Tags

, , , , ,

A big criticism of feminism that I’ve heard come up again and again is how it does not support men’s rights. As anti-feminist Lauren Southern claims, “men are held to ridiculously high societal standards, just like women, yet feminists continue to place this blanket judgement over all men that they’re all privileged.” Putting aside the fact that the second part of that statement is not at all true, I want to address how the “ridiculously high societal standards” that men face are in fact very closely tied with feminist issues.

I’m in no way unfamiliar with the pressure that is put on men and boys to act tough, to not show emotion or cry, to be strong and fit and manly. Watching my little brother grow up, I heard my father tell him countless times to not cry. This was always directly followed by a reminder that he was male, as well as an explicit equating of crying with weakness. Although my parents are far from explicitly anti-feminist, the differences in the way my brother and I were raised signal significant underlying sexism in our society. While I too was told not to cry as a child, I was never reminded of my gender. I was told not to cry because it wouldn’t solve anything, not because I was a girl.

My brother, on the other hand, has been reminded of his gender every day. Every sign of weakness he shows is scoffed at, scorned, and mocked. How dare he lose that Judo match to a girl? It didn’t matter how good she was; she was a girl. How could he not score that goal? The goalie was a girl. Nothing else mattered. Every act that wasn’t manly enough — playing with stuffed animals, talking in a high voice, watching certain shows or movies that weren’t tough enough — was looked down on, but only when it came to my brother. I was allowed to do whatever I wanted; in fact, my father loved that I was a bit of a tomboy as a kid. I could climb trees and have bike races as well as play with dolls, but my brother was never allowed the latter.

All these unspoken rules came in the form of small comments, subtle, but made almost every day. The unstated assumption in all the above cases, whether my parents meant it or not, is that being female is a bad thing. I’ve never heard anyone say “crying is for the weak, not for women,” but I have heard “you’re a boy, and crying is for the weak” hundreds of times. Some of the most common insults for men are “sissy,” “pussy,” or “girl,” which are used synonymously with “coward” or “wimp.” It’s no coincidence that the derogatory terms used to slander men for being weak puts them on the same level as women.

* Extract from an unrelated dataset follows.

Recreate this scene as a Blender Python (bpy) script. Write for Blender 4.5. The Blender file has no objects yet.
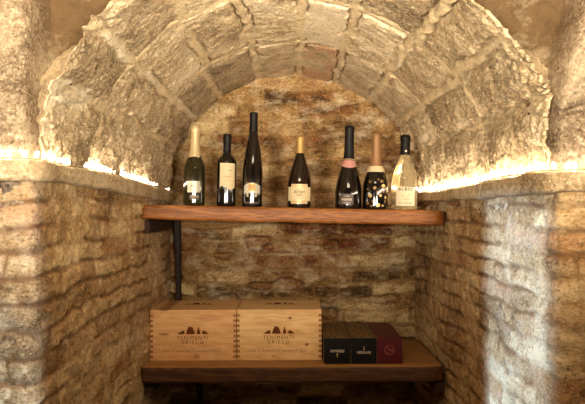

Being a boy has put a great deal of pressure on my brother growing up, in a way that I can’t relate to. Men are constantly expected to be better than half the world’s population, which is not something anyone has ever expected from me. It’s undeniable that there as just as many unrealistic social standards for men than there are for women, however, both stem from the underlying belief that men are the better sex, which is why (among many other reasons) feminism is still very relevant, and does actually address a lot of issues that make life harder for men. As a feminist, one of the main issues that concerns me is how so many boys are pressured to prioritize strength over compassion, toughness over caring, because this is how our society defines “manhood.” If women were truly seen as equal to men, there wouldn’t be such a pressing need for men to tougher and stronger, and my brother could sleep with as many stuffed animals as he wants, for as long as he wants.